Analysis

An Absurd Joey Votto Stat

The Reds were awful in 2017; it wasn’t Joey Votto’s fault

Sports Illustrated | Paul Bereswill/Getty Images

Joey Votto is one of the most underrated players in baseball, and it’s due to the fact that he plays for the Cincinnati Reds. Consistently putting up .300/.400/.500 seasons like it’s nothing, it’s impossible to find a flaw in Votto’s offensive approach.

The 33-year-old finished the 2017 season with a tremendous .320/.454/.578 slash line, good for a wRC+ 65 percent above league average.

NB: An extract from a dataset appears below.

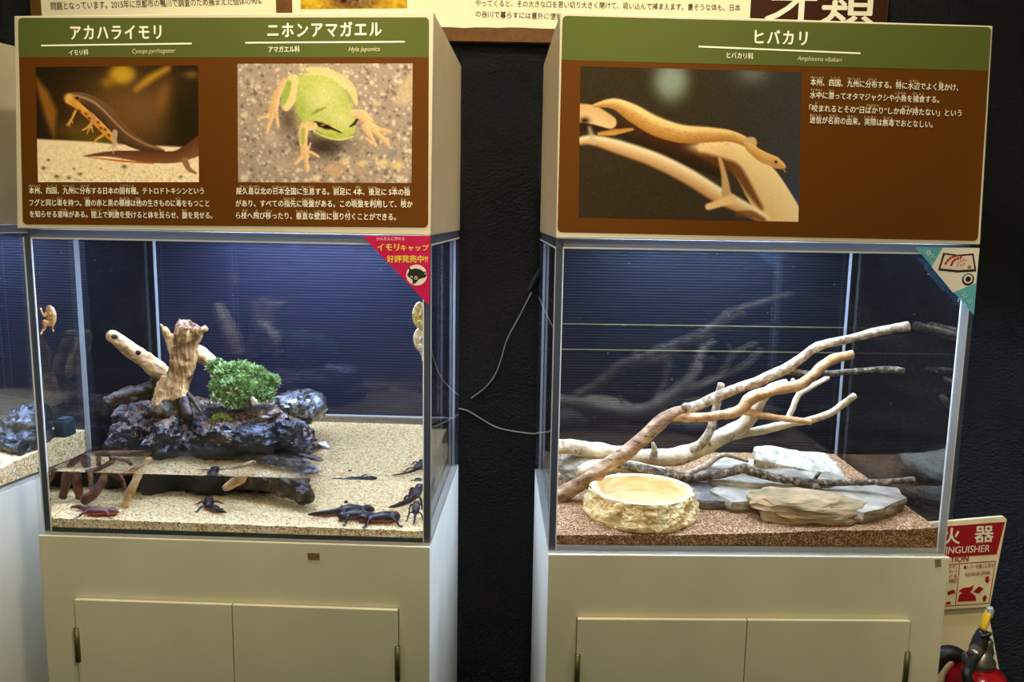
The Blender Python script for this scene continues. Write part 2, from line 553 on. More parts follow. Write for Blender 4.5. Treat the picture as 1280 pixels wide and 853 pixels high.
class Canvas:
    """A printed photograph as a fine grid of colour; coordinates are its own picture units."""
    def __init__(s, quad, nx, ny, bg):
        gx, gy = np.meshgrid(np.linspace(0, 1, nx), np.linspace(0, 1, ny))
        s.nx, s.ny = nx, ny
        q = np.array(quad, float)
        s.X = (q[0][0] * (1 - gx) + q[1][0] * gx) * (1 - gy) + (q[3][0] * (1 - gx) + q[2][0] * gx) * gy
        s.Y = (q[0][1] * (1 - gx) + q[1][1] * gx) * (1 - gy) + (q[3][1] * (1 - gx) + q[2][1] * gx) * gy
        s.gx, s.gy = gx, gy
        s.C = np.zeros((ny, nx, 3)) + np.array(bg, float)
    def over(s, a, col):
        a = np.clip(a, 0, 1)[..., None]
        s.C = s.C * (1 - a) + np.asarray(col, float) * a
    def blob(s, x, y, rx, ry, col, a=1.0, rot=0.0, hard=1.0):
        c, n_ = math.cos(rot), math.sin(rot)
        dx, dy = s.X - x, s.Y - y
        q = ((dx * c + dy * n_) / rx) ** 2 + ((-dx * n_ + dy * c) / ry) ** 2
        s.over(a * np.exp(-q ** hard), col)
    def seg(s, pts, ws):
        best = np.full(s.X.shape, 1e9); side = np.zeros(s.X.shape); tt = np.zeros(s.X.shape)
        n = len(pts) - 1
        for i in range(n):
            (x0, y0), (x1, y1) = pts[i], pts[i + 1]
            dx, dy = x1 - x0, y1 - y0
            t = np.clip(((s.X - x0) * dx + (s.Y - y0) * dy) / (dx * dx + dy * dy + 1e-9), 0, 1)
            px_, py_ = s.X - (x0 + t * dx), s.Y - (y0 + t * dy)
            w = ws[i] * (1 - t) + ws[i + 1] * t
            d = np.hypot(px_, py_) - w
            m = d < best
            best = np.where(m, d, best)
            side = np.where(m, (dx * py_ - dy * px_) / (np.hypot(dx, dy) * np.maximum(w, 1e-3)), side)
            tt = np.where(m, (i + t) / n, tt)
        return best, side, tt
    def stroke(s, pts, ws, col, col2=None, soft=4.0, a=1.0):
        """A tapering stroke; col on its one side, fading to col2 on its other."""
        if len(pts) > 2:
            P, Wd = crom([Vector((x, y, 0)) for x, y in pts], ws, 4)
            pts = [(p.x, p.y) for p in P]; ws = Wd
        d, sd, _ = s.seg(pts, ws)
        al = a * np.clip(0.5 - d / soft, 0, 1)
        if col2 is None: return s.over(al, col)
        k = np.clip(0.5 + 0.5 * sd, 0, 1)[..., None]
        s.over(al, np.asarray(col, float) * (1 - k) + np.asarray(col2, float) * k)
    def poly(s, pts, col, soft=3.0, a=1.0):
        """A filled polygon."""
        ins = np.zeros(s.X.shape, bool); n = len(pts)
        for i in range(n):
            (x0, y0), (x1, y1) = pts[i], pts[(i + 1) % n]
            if y0 == y1: continue
            c = ((y0 > s.Y) != (y1 > s.Y)) & (s.X < (x1 - x0) * (s.Y - y0) / (y1 - y0) + x0)
            ins ^= c
        d, _, _ = s.seg(list(pts) + [pts[0]], [0] * (n + 1))
        d = np.where(ins, -d, d)
        s.over(a * np.clip(0.5 - d / soft, 0, 1), col)
    def grain(s, seed, cell, amp, region=None, tint=(1, 1, 1)):
        rnd = np.random.RandomState(seed)
        ny, nx = max(2, int(s.ny / cell)), max(2, int(s.nx / cell))
        g = rnd.normal(0, 1, (ny + 2, nx + 2))
        y = np.linspace(0, ny, s.ny); x = np.linspace(0, nx, s.nx)
        y0, x0 = y.astype(int), x.astype(int)
        fy, fx = (y - y0)[:, None], (x - x0)[None]
        n_ = (g[y0][:, x0] * (1 - fy) * (1 - fx) + g[y0 + 1][:, x0] * fy * (1 - fx) + g[y0][:, x0 + 1] * (1 - fy) * fx + g[y0 + 1][:, x0 + 1] * fy * fx)
        r = 1.0 if region is None else np.clip(region, 0, 1)
        s.C = s.C + (n_ * r * amp)[..., None] * np.asarray(tint, float)
        return n_
    def build(s, name, pl, quad_px, parent, e=0.0010):
        q = [Vector((*pl.px(*p), 0)) for p in quad_px]
        V = []
        for j in range(s.ny):
            for i in range(s.nx):
                a, b = s.gx[j, i], s.gy[j, i]
                p_ = (q[0] * (1 - a) + q[1] * a) * (1 - b) + (q[3] * (1 - a) + q[2] * a) * b
                V.append(pl.at(p_.x, p_.y, e))
        F = []
        for j in range(s.ny - 1):
            for i in range(s.nx - 1):
                k = j * s.nx + i
                F.append((k, k + s.nx, k + s.nx + 1, k + 1))
        c = np.clip(s.C, 0, 255) / 255.0
        c = np.where(c <= 0.04045, c / 12.92, ((c + 0.055) / 1.055) ** 2.4).reshape(-1, 3)
        return obj(name, (V, F), M['print'], parent, colors=c)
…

He walked 19% of the time while keeping his strikeout rate below 12%. Most impressively in my opinion, Joey Votto reached base in 150 games this season.

However, just reaching base once doesn’t necessarily define a “productive game.” I define a productive game as a game in which a player had a positive WPA, or Win Probability Added.

WPA is unlike most stats like batting average, home runs, and strikeouts in that it takes into account the situation of the game for every individual PA. For example, plate appearances in 10–0 games are not weighted as much as those in a 2–2 tie, as they are less important in deciding the outcome of the game.

For example, if it’s the bottom of the ninth, with nobody on and nobody out in a tie game, a player’s team has about a 53.9% chance of winning. A single or a walk puts their odds at 56.9%, a double puts their odds at at 61.3%, and an out puts their odds at 50%. WPA looks at the difference in win probability between the end and beginning of a PA, so a player would get +.030 for a single, +.074 for a double, and -.039 for an out. These can be added like any other stat, over a game, a series, or an entire season.

So, back to a productive game. Pretty much, a productive game is a game in which a player helped his team’s chances at winning that game while on offense.

Joey Votto had 103 productive games in the 2017 season.

Play by play data became 100% available in 1969 on baseball-reference.com, and 99% available in 1958; since then we can retroactively calculate a player’s WPA in basically every single game.

Here are the leaders for productive games in a season, since 1969:

117 Barry Bonds in 2004 (MVP)

113 Barry Bonds in 2001 (MVP)

108 Jason Giambi in 2001 (MVP runner-up)

104 Barry Bonds in 2002 (MVP)

103 Wade Boggs in 1985 (fourth in MVP)

103 Joey Votto in 2017 (?)

Only four players since 1969, and likely further, have had as many games in a season in which they helped their team’s chances of winning than Joey Votto did in 2017. No one else in baseball cracked 95 this year.

My take is that Joey Votto did as much as he could, and much more, to keep the Reds in contention in 2017; the rest of the team just couldn’t help out nearly enough leading to the team’s last place finish.